W. J. Merline, C. R. Chapman, B. Bierhaus, S. Brooks (SwRI), J. Moore (NASA Ames), J. E. Klemaszewski, R. Greeley (ASU), Galileo Imaging Team

To understand the impactor populations in the Jupiter system and crater-degradation processes on Callisto, we have analyzed images returned from the Galileo prime mission. Callisto was observed on 8 of 11 orbits; it was the prime target on 3 orbits, with resolutions as good as about 40 m/pixel. These data have led to several surprises, relative to the impression from Voyager data that Callisto is an inactive world with a surface saturated with craters.

Our analysis of the first Galileo images of Callisto, revealed a distinct lack of small craters. While we confirmed the Voyager conclusion that Callisto's large crater (over 10 km) density approaches that of the lunar highlands, we also found the density rapidly decreases, relative to saturation, at smaller diameters. There is clear evidence for a pervasive blanketing of material over Callisto's surface. However, the depletion of craters with size is so steep that it cannot be explained solely by this degradation process. Images from the latter part of the mission and at various locations about the surface, show the same paucity of craters, indicating that this is a global phenomenon.
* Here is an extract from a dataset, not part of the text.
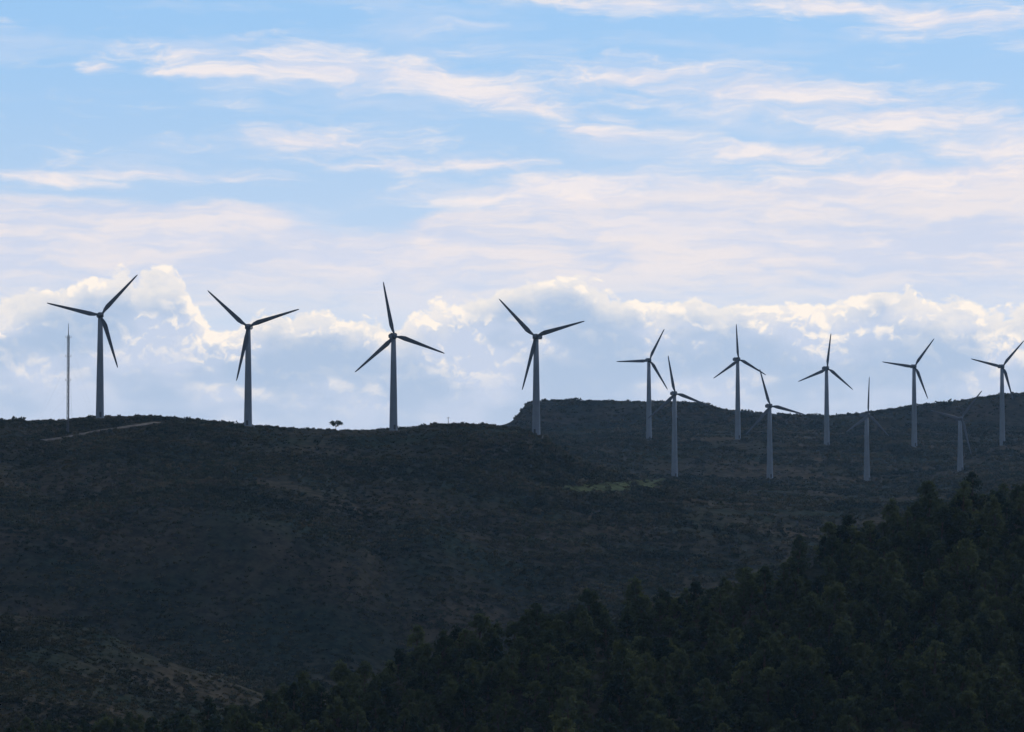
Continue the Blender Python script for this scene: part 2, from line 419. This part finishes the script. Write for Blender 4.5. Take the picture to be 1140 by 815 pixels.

By comparison with the small crater population on Ganymede, which has a similar impactor population but perhaps different degradation processes, we have estimated the relative effects of impactor flux versus degradation. We find crater densities about 5 times higher on Ganymede (at diameters of 500 m) than on Callisto, indicating an augmented, ongoing, small-crater degradation process on Callisto, beyond that on Ganymede.

Secondary craters and other, possibly endogenic, features affect our interpretation of the primary small-crater population. For example, we detected a population of ``pits", irregular-shaped depressions having a monomodal size distribution (at about 1 km) in images taken near the Valhalla ring structure on orbit C9. These depressions are oblong, with the long axis directed neither radial nor tangential to the ring structure or other major features.